* EXTRACTED ENTRIES:

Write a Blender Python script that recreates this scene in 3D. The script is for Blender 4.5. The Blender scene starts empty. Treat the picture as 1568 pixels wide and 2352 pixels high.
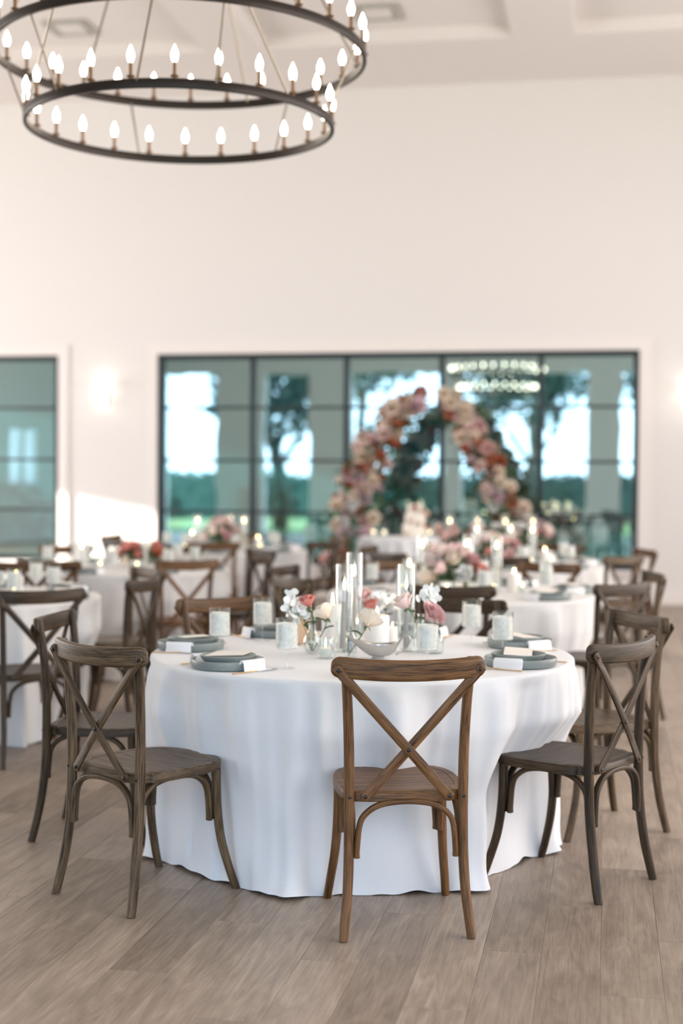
import bpy, math, random
from mathutils import Vector, Matrix, Quaternion
random.seed(7)
R = math.radians
PI = math.pi
S = bpy.context.scene
C = S.collection
F, CAMH, YH = 3267.0, 1.44, 1108.0
TH = R(10.5)          # the room's long axis lies 10.5 deg right of the lens axis
ROLL = R(.4)
PITCH = math.atan((1176 - YH) / F)

# ------------------------------------------------------------ camera
cd = bpy.data.cameras.new('camera')
cam = bpy.data.objects.new('camera', cd); C.objects.link(cam)
cd.sensor_fit = 'HORIZONTAL'; cd.sensor_width = 24.0; cd.lens = F / 1568 * 24.0
cd.clip_start = .05; cd.clip_end = 300
q = Matrix.Rotation(TH, 4, 'Z') @ Matrix.Rotation(PI / 2 - PITCH, 4, 'X') @ Matrix.Rotation(ROLL, 4, 'Z')
cam.matrix_world = Matrix.Translation((0, 0, CAMH)) @ q
cd.dof.use_dof = True; cd.dof.focus_distance = 4.62; cd.dof.aperture_fstop = 1.4
S.camera = cam

# ------------------------------------------------------------ sky, sun, exposure
S.view_settings.view_transform = 'Standard'
S.view_settings.look = 'None'
S.view_settings.gamma = 1.0
S.view_settings.use_curve_mapping = False
S.view_settings.exposure = 0.71
w = bpy.data.worlds.new('sky'); S.world = w; w.use_nodes = True
nt = w.node_tree; bg = nt.nodes['Background']
tc = nt.nodes.new('ShaderNodeTexCoord'); sx = nt.nodes.new('ShaderNodeSeparateXYZ')
rp = nt.nodes.new('ShaderNodeValToRGB')
nt.links.new(tc.outputs['Generated'], sx.inputs[0]); nt.links.new(sx.outputs['Z'], rp.inputs[0])
rp.color_ramp.elements[0].color = (.62, .79, 1, 1); rp.color_ramp.elements[0].position = 0
rp.color_ramp.elements[1].color = (.50, .70, 1, 1); rp.color_ramp.elements[1].position = .8
nt.links.new(rp.outputs[0], bg.inputs[0]); bg.inputs[1].default_value = 4.4

def lamp(name, kind, loc, rot, energy, col, **kw):
    l = bpy.data.lights.new(name, kind); l.energy = energy; l.color = col
    for k, v in kw.items(): setattr(l, k, v)
    o = bpy.data.objects.new(name, l); C.objects.link(o); o.location = loc; o.rotation_euler = rot
    return o
def aim(o, d): o.rotation_mode = 'QUATERNION'; o.rotation_quaternion = Vector(d).to_track_quat('-Z', 'Y')
sun = lamp('sun', 'SUN', (-20, 0, 12), (0, 0, 0), 16.0, (1, .93, .82), angle=R(1.2))
aim(sun, (.966, .26, -.19))
# soft fill lamps added along the side walls, with no windows behind them
o = lamp('left_fill', 'AREA', (-13.3, 10.5, 2.6), (0, 0, 0), 430, (1, .95, .93), shape='RECTANGLE', size=9, size_y=4.0); aim(o, (1, 0, 0))
o = lamp('right_fill', 'AREA', (4.85, 8.0, 2.6), (0, 0, 0), 420, (1, .95, .93), shape='RECTANGLE', size=13, size_y=4.0); aim(o, (-1, 0, 0))
WALL_Y, BACK_Y, LEFT_X, RIGHT_X = 17.5, -4.0, -13.5, 5.0
BACK_OPEN = [(-12.4, -10.9), (-9.5, -8.2), (-7.0, -4.4), (-3.9, -.5), (.4, 4.2)]
for a, b in BACK_OPEN:
    o = lamp('sky_portal', 'AREA', ((a + b) / 2, BACK_Y - .05, 2.25), (0, 0, 0), 10, (1, 1, 1), shape='RECTANGLE', size=b - a, size_y=4.5)
    o.data.cycles.is_portal = True; aim(o, (0, 1, 0))

# ------------------------------------------------------------ projection helpers (photo pixel -> place in the room)
def c2w(x, d, z=0.0):
    c, s = math.cos(TH), math.sin(TH)
    return Vector((x * c - d * s, x * s + d * c, z))
def ray(u, v):
    x, y = u - 784, v - 1176
    c, s = math.cos(ROLL), math.sin(ROLL)
    return (x * c + y * s) / F, (-x * s + y * c + 1176 - YH) / F
def at(u, v, z=0.0):
    x, y = ray(u, v); d = (CAMH - z) / y
    return c2w(x * d, d, z)
def atd(u, v, d):
    x, y = ray(u, v)
    return c2w(x * d, d, CAMH - y * d)
def onwall(u, v, Y=WALL_Y):
    x, y = ray(u, v); p = c2w(x, 1); k = Y / p.y
    return Vector((p.x * k, Y, CAMH - y * k))

# ------------------------------------------------------------ materials
def M(name):
    m = bpy.data.materials.new(name); m.use_nodes = True
    return m, m.node_tree, m.node_tree.nodes['Principled BSDF']
def plain(name, col, rough=.5, metal=0, **kw):
    m, t, b = M(name)
    b.inputs['Base Color'].default_value = (*col, 1); b.inputs['Roughness'].default_value = rough
    b.inputs['Metallic'].default_value = metal
    n = t.nodes.new('ShaderNodeTexNoise'); n.inputs['Scale'].default_value = kw.pop('ns', 30.0)
    tcn = t.nodes.new('ShaderNodeTexCoord'); t.links.new(tcn.outputs['Object'], n.inputs['Vector'])
    va = kw.pop('var', .06)
    mx = t.nodes.new('ShaderNodeMix'); mx.data_type = 'RGBA'
    mx.inputs[6].default_value = (*[c * (1 - va) for c in col], 1); mx.inputs[7].default_value = (*[min(1, c * (1 + va)) for c in col], 1)
    t.links.new(n.outputs[0], mx.inputs[0]); t.links.new(mx.outputs[2], b.inputs['Base Color'])
    bs = kw.pop('bump', 0)
    if bs:
        bp = t.nodes.new('ShaderNodeBump'); bp.inputs['Strength'].default_value = bs; bp.inputs['Distance'].default_value = .002
        t.links.new(n.outputs[0], bp.inputs['Height']); t.links.new(bp.outputs[0], b.inputs['Normal'])
    for k, v in kw.items(): b.inputs[k].default_value = v
    return m
def emit(name, col, s):
    m, t, b = M(name); b.inputs['Base Color'].default_value = (*col, 1)
    b.inputs['Emission Color'].default_value = (*col, 1); b.inputs['Emission Strength'].default_value = s
    return m
def thin_glass(name, tint=(.97, .985, .98), edge=.55, base=.05, rough=.02):
    m = bpy.data.materials.new(name); m.use_nodes = True; t = m.node_tree
    for n in list(t.nodes): t.nodes.remove(n)
    o = t.nodes.new('ShaderNodeOutputMaterial'); mx = t.nodes.new('ShaderNodeMixShader')
    tr = t.nodes.new('ShaderNodeBsdfTransparent'); gl = t.nodes.new('ShaderNodeBsdfGlossy')
    lw = t.nodes.new('ShaderNodeLayerWeight'); lw.inputs[0].default_value = .25
    mr = t.nodes.new('ShaderNodeMapRange'); mr.inputs[3].default_value = base; mr.inputs[4].default_value = edge
    tr.inputs[0].default_value = (*tint, 1); gl.inputs[0].default_value = (.95, .97, .97, 1); gl.inputs['Roughness'].default_value = rough
    t.links.new(lw.outputs['Facing'], mr.inputs[0]); t.links.new(mr.outputs[0], mx.inputs[0])
    t.links.new(tr.outputs[0], mx.inputs[1]); t.links.new(gl.outputs[0], mx.inputs[2]); t.links.new(mx.outputs[0], o.inputs[0])
    return m
def window_glass():
    m = bpy.data.materials.new('teal_window_glass'); m.use_nodes = True; t = m.node_tree
    for n in list(t.nodes): t.nodes.remove(n)
    o = t.nodes.new('ShaderNodeOutputMaterial'); mx = t.nodes.new('ShaderNodeMixShader'); mx.inputs[0].default_value = .47
    tr = t.nodes.new('ShaderNodeBsdfTransparent'); gl = t.nodes.new('ShaderNodeBsdfGlossy')
    tr.inputs[0].default_value = (.18, .50, .53, 1); gl.inputs[0].default_value = (.84, .99, .96, 1); gl.inputs['Roughness'].default_value = .015
    nz = t.nodes.new('ShaderNodeTexNoise'); nz.inputs['Scale'].default_value = 1.3
    g = t.nodes.new('ShaderNodeNewGeometry'); t.links.new(g.outputs['Position'], nz.inputs['Vector'])
    bp = t.nodes.new('ShaderNodeBump'); bp.inputs['Strength'].default_value = .05; bp.inputs['Distance'].default_value = .02
    t.links.new(nz.outputs[0], bp.inputs['Height']); t.links.new(bp.outputs[0], gl.inputs['Normal'])
    t.links.new(tr.outputs[0], mx.inputs[1]); t.links.new(gl.outputs[0], mx.inputs[2]); t.links.new(mx.outputs[0], o.inputs[0])
    return m
def math_n(t, op, a, b=None):
    n = t.nodes.new('ShaderNodeMath'); n.operation = op
    for i, v in enumerate((a, b)):
        if v is None: continue
        if isinstance(v, (int, float)): n.inputs[i].default_value = v
        else: t.links.new(v, n.inputs[i])
    return n.outputs[0]
def wood(name, dark, mid, light, wear=.5):
    """grain follows each part's length: uv.x runs along it, in metres"""
    m, t, b = M(name)
    uv = t.nodes.new('ShaderNodeUVMap'); uv.uv_map = 'UVMap'
    oi = t.nodes.new('ShaderNodeObjectInfo')
    cx = t.nodes.new('ShaderNodeCombineXYZ'); t.links.new(math_n(t, 'MULTIPLY', oi.outputs['Random'], 37.0), cx.inputs[0]); t.links.new(math_n(t, 'MULTIPLY', oi.outputs['Random'], 11.0), cx.inputs[1])
    ad = t.nodes.new('ShaderNodeVectorMath'); t.links.new(uv.outputs[0], ad.inputs[0]); t.links.new(cx.outputs[0], ad.inputs[1])
    mp = t.nodes.new('ShaderNodeMapping'); mp.inputs['Scale'].default_value = (11, 300, 1); t.links.new(ad.outputs[0], mp.inputs[0])
    n1 = t.nodes.new('ShaderNodeTexNoise'); n1.inputs['Scale'].default_value = 1; n1.inputs['Detail'].default_value = 5; n1.inputs['Roughness'].default_value = .65
    t.links.new(mp.outputs[0], n1.inputs['Vector'])
    mp2 = t.nodes.new('ShaderNodeMapping'); mp2.inputs['Scale'].default_value = (3.0, 34, 1); t.links.new(ad.outputs[0], mp2.inputs[0])
    n2 = t.nodes.new('ShaderNodeTexNoise'); n2.inputs['Scale'].default_value = 1; n2.inputs['Detail'].default_value = 4; n2.inputs['Distortion'].default_value = .8
    t.links.new(mp2.outputs[0], n2.inputs['Vector'])
    r1 = t.nodes.new('ShaderNodeValToRGB'); e = r1.color_ramp.elements
    e[0].position = .40; e[0].color = (*dark, 1); e[1].position = .62; e[1].color = (*light, 1)
    k = e.new(.5); k.color = (*mid, 1)
    fac = math_n(t, 'ADD', math_n(t, 'MULTIPLY', n1.outputs[0], .62), math_n(t, 'MULTIPLY', n2.outputs[0], .38))
    t.links.new(fac, r1.inputs[0]); t.links.new(r1.outputs[0], b.inputs['Base Color'])
    b.inputs['Roughness'].default_value = .40; b.inputs['Specular IOR Level'].default_value = .32
    bp = t.nodes.new('ShaderNodeBump'); bp.inputs['Strength'].default_value = .6; bp.inputs['Distance'].default_value = .0015
    t.links.new(n1.outputs[0], bp.inputs['Height']); t.links.new(bp.outputs[0], b.inputs['Normal'])
    return m
PW, PL = .178, 1.35
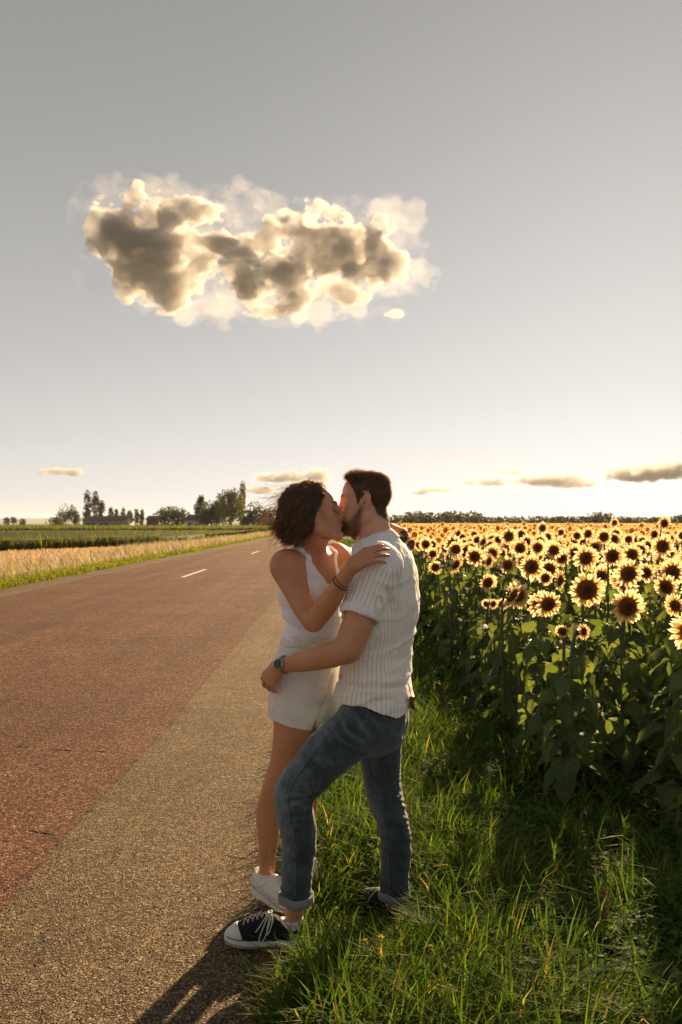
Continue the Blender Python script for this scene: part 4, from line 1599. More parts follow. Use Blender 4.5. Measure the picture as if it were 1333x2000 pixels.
def tank_disp(V, N):
    zz = V[:, 2]
    l_ = (V - c0) @ wr
    f_ = (V - c0) @ wf
    p = np.stack([l_ * 3 + 1, f_ * 3, zz * 30 + f_ * 6], 1)
    back = sstep(0.05, -0.06, f_) * 0.8 + 0.45
    d = sstep(1.36, 1.28, zz) * 0.0075 * back * (1 - np.abs(vnoise(p, 41)) * 2)
    d += 0.0010 * fbm(V * 50, 3, 2)
    # hemmed edge
    nk = zz - (1.338 + 0.115 * (np.abs(l_) / 0.083) ** 2.4)
    d += 0.0012 * (np.abs(nk + 0.008) < 0.006) * (f_ > 0)
    return d


tank, tkV, tkQ = finish('tank_top', Ft, M_TANK, woman, WB, 2, tank_disp)

# ---- shorts
Fh = Field((-0.34, 3.70, 0.70), (0.12, 4.28, 1.16), 0.0040)
Fh.tube([P(613, 1238, 3.976), P(608, 1262, 3.978), P(602, 1295, 3.98), P(597, 1335, 3.98), P(594, 1370, 3.98)],
        [0.134, 0.144, 0.158, 0.168, 0.165], [0.095, 0.101, 0.111, 0.118, 0.114], wr, 0.0, 18)
limb(Fh, [(580, 1335, 3.92, 0.098), (576, 1375, 3.92, 0.095), (568, 1412, 3.92, 0.0915), (562, 1440, 3.92, 0.092)], 0.03, 1.0, (0, 1, 0), 14)
limb(Fh, [(624, 1335, 4.05, 0.096), (624, 1375, 4.05, 0.092), (620, 1412, 4.06, 0.089), (618, 1440, 4.06, 0.089)], 0.012, 1.0, (0, 1, 0), 14)
Fh.cut(P(611, 1238, 3.98), (0.0, 0, 1), 0.002)
hp = P(523, 1396, 3.93)
hq = P(602, 1428, 3.85)
hn = nrm(np.cross(hq - hp, [0, 1, 0]))
hn = hn if hn[2] < 0 else -hn
Fh.cut(hp, hn, 0.002)
for cth, rr in ((P(569, 1425, 3.92), 0.081), (P(620, 1425, 4.06), 0.079)):
    Fh.cone(cth - [0, 0, 0.03], cth + [0, 0, 0.02], rr, rr - 0.003, 0.002, 's')


def shorts_disp(V, N):
    zz = V[:, 2]
    l_ = (V - c0) @ wr
    f_ = (V - c0) @ wf
    p = np.stack([l_ * 12, f_ * 12, zz * 4], 1)
    d = 0.0028 * fbm(p, 51, 2) * sstep(1.12, 1.0, zz)
    # pulled creases at the front of the thigh and the crotch
    p = np.stack([l_ * 5, f_ * 7, zz * 30 + f_ * 12], 1)
    d += 0.0055 * (1 - np.abs(vnoise(p, 57)) * 2) * np.exp(-(((V - P(625, 1385, 3.86)) / [0.06, 0.12, 0.09]) ** 2).sum(1))
    d += 0.004 * (1 - np.abs(vnoise(np.stack([l_ * 8, f_ * 8, zz * 14], 1), 58)) * 2) * sstep(0.93, 0.80, zz) * 0.6
    # the fold where the two legs of the shorts part
    uu_, vv_ = V[:, 0] / V[:, 1] * FPX + 666.5, HORIZ + (CAM_H - V[:, 2]) / V[:, 1] * FPX
    lu = np.interp(vv_, [1300, 1345, 1385, 1430], [654, 645, 630, 612])
    d -= 0.016 * np.exp(-((uu_ - lu) / 3.2) ** 2) * sstep(1296, 1325, vv_) * (V[:, 1] < 3.97)
    # waistband and side seam
    d += 0.0045 * (zz > 1.090) - 0.0030 * np.exp(-((zz - 1.088) / 0.004) ** 2)
    d += 0.0012 * fbm(V * 70, 4, 2)
    return d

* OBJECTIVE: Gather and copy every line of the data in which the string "picture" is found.

* RESULT FOR THIS TASK:
Write a Blender Python script that recreates this scene in 3D. The script is for Blender 4.5. The Blender scene starts empty. Treat the picture as 1568 pixels wide and 2352 pixels high.
Continue the Blender Python script for this scene: part 4, from line 1599. More parts follow. Use Blender 4.5. Measure the picture as if it were 1333x2000 pixels.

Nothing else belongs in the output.